Trump Brings Up War of 1812 in Tense Call to Trudeau

After announcing on new tariffs on Canada's steel and aluminum imports to the US, president Trump brought up the war of 1812, saying the Canadians burned down the White House.

In the footsteps of the new tariffs Trump wants to invoke on aluminum and steel imports from Canada, he and Canada's Prime Minister, Justin Trudeau, spoke on the phone to resolve the matter. Trump had previously called the American neighbor from the north "unfair" in regards to the Canada's trade policies, also calling its dairy policy a "disgrace". In a recent call between the two leaders, Trump also brought up a two-century war when he spoke to Trudeau about the impending tariffs.

Trump talks about war of 1812 in tariff call to Trudeau
Source: gettyimages

Last month Trump and Trudeau spoke on the phone, and reportedly Trudeau asked the US president how he could justify the new taxes by claiming that they are instilled for security reasons, to which Trump replied “Didn’t you guys burn down the White House?” according to CNN.

White House reps did not comment on Trump's remark, which is historically inaccurate.

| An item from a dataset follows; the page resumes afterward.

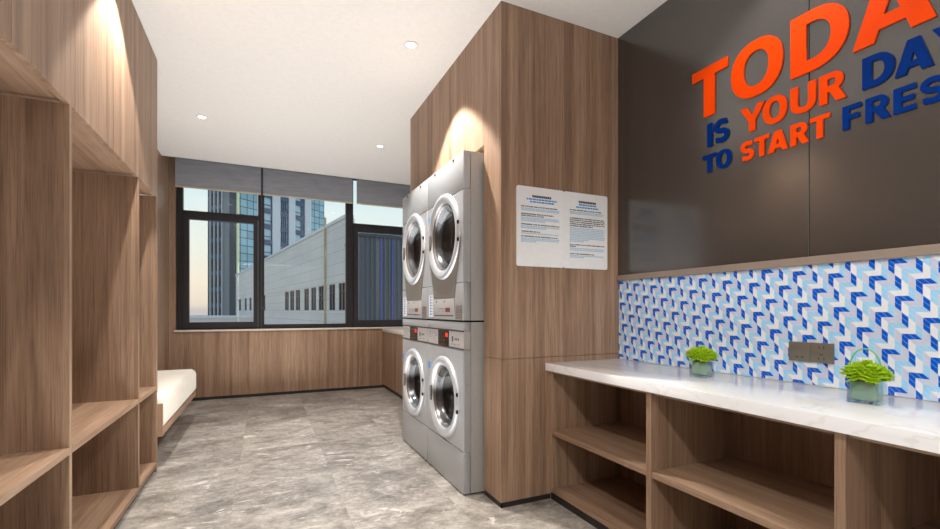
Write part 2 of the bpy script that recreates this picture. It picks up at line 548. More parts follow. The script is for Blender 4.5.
bm = bmesh.new()
TL, TS, TG = 0.0366, 0.01828, 0.0008
WX0, WX1, WZ0, WZ1 = -PY + 0.001, 1.06, 0.768, 1.2395
bx(bm, GX - 0.0045, GX, -1.06, PY - 0.001, WZ0, 1.2395, mi=0)
VC, HC = [1, 2, 3, 4], [1, 4, 3, 2]     # dark blue, white, sky, lavender
px_, pz_ = TL, 2 * TL
for k in range(-60, 61):
    for j in range(-130, 131):
        ox = -0.937 + k * px_ + j * TS
        oz = 1.128 + k * pz_ - j * TS
        if ox < WX0 - 0.1 or ox > WX1 + 0.1 or oz < WZ0 - 0.1 or oz > WZ1 + 0.15: continue
        ci = (j - k) % 4
        pieces = []
        h = TL / 2
        for q in range(2):
            pieces.append(([(ox, oz - q * h), (ox, oz - (q + 1) * h), (ox + TS, oz - (q + 1) * h - TS), (ox + TS, oz - q * h - TS)], VC[ci]))
            pieces.append(([(ox, oz - TL - q * h), (ox, oz - TL - (q + 1) * h), (ox + TS, oz - TL - (q + 1) * h - TS), (ox + TS, oz - TL - q * h - TS)], VC[(ci - 1) % 4]))
            pieces.append(([(ox + q * h, oz), (ox + q * h + TS, oz - TS), (ox + (q + 1) * h + TS, oz - TS), (ox + (q + 1) * h, oz)], HC[ci]))
        for poly, mi in pieces:
            cx_ = sum(p[0] for p in poly) / 4; cz_ = sum(p[1] for p in poly) / 4
            f = 1 - TG / 0.0145
            poly = [(cx_ + (p[0] - cx_) * f, cz_ + (p[1] - cz_) * f) for p in poly]
            poly = clip(poly, WX0, WX1, 0)
            if poly: poly = clip(poly, WZ0, WZ1, 1)
            if not poly: continue
            vv = [bm.verts.new((GX - 0.0052, -p[0], p[1])) for p in poly]
            try:
                fc = bm.faces.new(vv); fc.material_index = mi
            except ValueError:
                pass
obj('tile_splashback', bm, [M['grout'], M['tile_blue'], M['tile_white'], M['tile_sky'], M['tile_grey']], wr)

# ------------------------------------------------------------------ window band
FR = (YB - 0.0, YB + 0.07)


def win(name, label, frames, sashes, panes):
    e = bpy.data.objects.new(name, None); COL.objects.link(e)
    e.location = (0, YB, 0.83); struct(e, label, 'window')
    boxobj('window_frame', [(x0, x1, FR[0] + 0.002 * i, FR[1], z0, z1) for i, (x0, x1, z0, z1) in enumerate(frames)], M['frame'], e)
    for (x0, x1, z0, z1, l, r, b, t) in sashes:
        y0, y1 = YB - 0.018, YB + 0.05
        bm = bmesh.new()
        bx(bm, x0, x0 + l, y0, y1, z0, z1); bx(bm, x1 - r, x1, y0, y1, z0, z1)
        bx(bm, x0 + l, x1 - r, y0, y1, z0, z0 + b); bx(bm, x0 + l, x1 - r, y0, y1, z1 - t, z1)
        obj('sash', bm, M['sash'], e)
    for (x0, x1, z0, z1) in panes:
        boxobj('window_pane', (x0, x1, YB + 0.030, YB + 0.036, z0, z1), M['pane'], e)
    return e


win('window_1', 'left window with a casement below a transom light',
    [(-0.925, -0.862, 0.833, 2.88), (-0.066, -0.032, 0.833, 2.88), (-0.862, -0.066, 0.833, 0.852), (-0.862, -0.066, 2.185, 2.236), (-0.862, -0.066, 2.83, 2.88)],
    [(-0.860, -0.068, 0.853, 2.186, 0.060, 0.050, 0.068, 0.052)],
    [(-0.80, -0.118, 0.92, 2.135), (-0.864, -0.066, 2.234, 2.832)])
w2 = win('window_2', 'middle fixed window with one large pane',
         [(-0.031, 0.004, 0.833, 2.88), (0.999, 1.047, 0.833, 2.88), (0.004, 0.999, 0.833, 0.886), (0.004, 0.999, 2.83, 2.88)], [],
         [(0.003, 1.0, 0.885, 2.832)])
win('window_3', 'right window beside the washing machines',
    [(1.048, 1.094, 0.833, 2.88), (2.15, 2.2, 0.833, 2.88), (1.094, 2.15, 0.833, 0.852), (1.094, 2.15, 2.185, 2.238), (1.094, 2.15, 2.83, 2.88)],
    [(1.096, 2.148, 0.853, 2.186, 0.060, 0.060, 0.078, 0.062)],
    [(1.156, 2.088, 0.93, 2.125), (1.094, 2.15, 2.236, 2.832)])
struct(boxobj('trim_1', (-0.945, 2.2, YB - 0.055, YB + 0.02, 0.8125, 0.8325), M['sill'], None, 0.002, 1), 'pale stone window sill', 'sill')

# ------------------------------------------------------------------ roller blinds
BY = 6.05


def blind(x0, x1, label, cord):
    e = thing('roller_blind', label, 'blind', ((x0 + x1) / 2, BY, 2.46), 'grey roller blinds at the window')
    bm = bmesh.new()
    n = 14
    top, bot = 2.93, 2.482
    cols = []
    for i in range(n + 1):
        x = x0 + (x1 - x0) * i / n
        w = 0.0022 * math.sin(i * 1.7) + 0.0018 * math.sin(i * 0.6)
        cols.append([bm.verts.new((x, BY + w * (1 if s else -1) * 0.3 + d, z)) for s, d, z in ((0, -0.0008, top), (0, -0.0008, bot), (1, 0.0008, bot), (1, 0.0008, top))])
    for a, b in zip(cols[:-1], cols[1:]):
        for k in range(4):
            bm.faces.new((a[k], b[k], b[(k + 1) % 4], a[(k + 1) % 4]))
    bm.faces.new(cols[0]); bm.faces.new(cols[-1][::-1])
    obj('blind_fabric', bm, M['blind'], e, True)
    boxobj('bottom_rail', (x0, x1, BY - 0.006, BY + 0.006, 2.462, 2.483), M['beige'], e, 0.003)
    bm = bmesh.new(); tube(bm, (x0, BY + 0.022, 2.93), (x1, BY + 0.022, 2.93), 0.024, n=20)
    obj('roller_tube', bm, M['chrome_dark'], e, True)
    if cord:
        bm = bmesh.new()
        for dx in (0.0, 0.014):
            tube(bm, (cord + dx, BY - 0.01, 2.93), (cord + dx, BY - 0.01, 1.10), 0.0022, n=8)
        bmesh.ops.create_uvsphere(bm, u_segments=12, v_segments=8, radius=0.016, matrix=Matrix.Translation((cord + 0.007, BY - 0.01, 1.095)))
        obj('pull_cord', bm, M['dark_line'], e, True)
    return e


blind(-0.915, -0.033, 'grey roller blind over the left casement window, leftmost of the three', None)
blind(-0.016, 1.060, 'widest grey roller blind, over the middle fixed window pane', -0.026)
blind(1.112, 2.18, 'grey roller blind at the far right, partly hidden by the stacked machines', None)

# ------------------------------------------------------------------ left storage cabinet
CX = -0.642
cab = thing('storage_cabinet', 'tall walnut storage cabinet with open bays and overhead doors along left wall', 'cabinet', (CX, 1.6, 0))
CY0, CY1 = -0.95, 3.585
UZ = 1.822
bm = bmesh.new()
bx(bm, XL + .002, CX - 0.022, CY0, CY1 - 0.001, UZ, UZ + 0.028); bx(bm, XL + .002, XL + 0.02, CY0, CY1 - .02, UZ + .028, CEIL - 0.003)
obj('overhead_box', bm, M['wood_y'], cab)
edges = [3.584, 3.098, 2.622, 2.152, 1.682, 1.212, 0.742, 0.272, -0.198, -0.668]
for a, b in zip(edges[:-1], edges[1:]):
    boxobj('door', (CX - 0.020, CX, b + 0.0012, a - 0.0012, UZ - 0.014, CEIL - 0.003), M['wood'], cab, 0.0008, 1)
for y in (3.087, 2.097, 1.097, 0.097, -0.93):
    boxobj('divider', (XL + 0.015, CX, y, y + 0.024, 0.03, UZ - 0.014 if y > -2 else UZ), M['wood'], cab, 0.0008, 1)
boxobj('end_panel', (XL + 0.002, CX, 3.561, CY1, 0.0, UZ - 0.0142), M['wood'], cab, 0.0008, 1)
boxobj('end_panel', (XL + 0.002, CX - 0.022, 3.565, CY1, UZ + .029, CEIL - 0.003), M['wood'], cab)
boxobj('back_panel', (XL + 0.002, XL + 0.014, CY0, 3.56, 0.03, UZ - .001), M['wood'], cab)
ys = [-0.906, 0.097, 1.097, 2.097, 3.087, 3.561]
for a, b in zip(ys[:-1], ys[1:]):
    y0, y1 = (a + 0.0245 if a > -0.9 else a), b - 0.0005
    boxobj('shelf', (XL + 0.015, CX, y0, y1, 0.536, 0.562), M['wood_y'], cab, 0.0008, 1)
    boxobj('bottom_board', (XL + 0.015, CX, y0, y1, 0.036, 0.064), M['wood_y'], cab, 0.0008, 1)
boxobj('plinth', (XL + 0.02, CX - 0.018, CY0 + .02, 3.558, 0.0, 0.0355), M['black'], cab)

# ------------------------------------------------------------------ bench and its cushion
BX1 = -0.612
bench = thing('bench', 'floating walnut bench fixed along the left wall beyond the cabinet', 'bench', (-0.8, 4.35, 0.2))
BYE = 5.20
bm = bmesh.new()
bx(bm, XL + 0.001, BX1 - 0.002, 3.587, BYE, 0.222, 0.262, 0.002)
obj('bench_base', bm, M['wood_y'], bench, True)
boxobj('side_panel', (XL + 0.001, BX1 - 0.001, 3.586, 3.604, 0.2225, 0.44), M['wood'], bench, 0.001, 1)
boxobj('wall_rail', (XL + 0.001, XL + 0.05, 3.62, BYE - .04, 0.15, 0.221), M['wood_y'], bench)
bm = bmesh.new()
bx(bm, XL + 0.003, BX1 + 0.006, 3.607, BYE + 0.01, 0.263, 0.487, 0.05, 6)
bmesh.ops.subdivide_edges(bm, edges=[e for e in bm.edges if e.calc_length() > 0.3], cuts=10, use_grid_fill=True)
for v in bm.verts:
    if v.co.z > 0.42:
        a = max(0, math.sin(math.pi * (v.co.y - 3.60) / (BYE - 3.58))) ** 0.5
        b = max(0, math.sin(math.pi * (v.co.x - XL) / (BX1 - XL + .003))) ** 0.6
        v.co.z += 0.012 * a * b + 0.002 * math.sin(v.co.y * 7)
tag(obj('seat_cushion', bm, M['cushion'], None, True, 60), 'long cream padded seat cushion lying on the wall bench', 'cushion')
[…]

In reality, it was British troops who burned the White House in 1814 as part of their attempt to invade the US from its mid-Atlantic region. The British attempt to take over Baltimore eventually failed as they lost the battle of Fort McHenry. Canada was also a part of the war that came to be known as the War of 1812.

Trump talks about war of 1812 in tariff call to Trudeau
Source: gettyimages

Trump's comment to Trudeau came in the heels of his unilateral announcement about the tariffs that was not granted congressional approval. Canadians were up in arms following Trump's decision, and in a recent interview for NBC on Sunday, Trudeau had this to say:

“One of the things that I have to admit I’m having a lot of trouble getting around is the idea that this entire thing is coming about because the president and the administration have decided that Canada and Canadian steel and aluminum is a national security threat to the United States. Our soldiers had fought and died together on the beaches of world war two and the mountains of Afghanistan and have stood shoulder to shoulder in some of the most difficult places in the world, that are always there for each other, somehow – this is insulting to that,” said Trudeau. “The idea that the Canadian steel that’s in military vehicles in the United States, the Canadian aluminum that makes your fighter jets is somehow now a threat.”

Trump is scheduled to attend the G7 summit in Quebec, and will travel to Canada this coming Friday.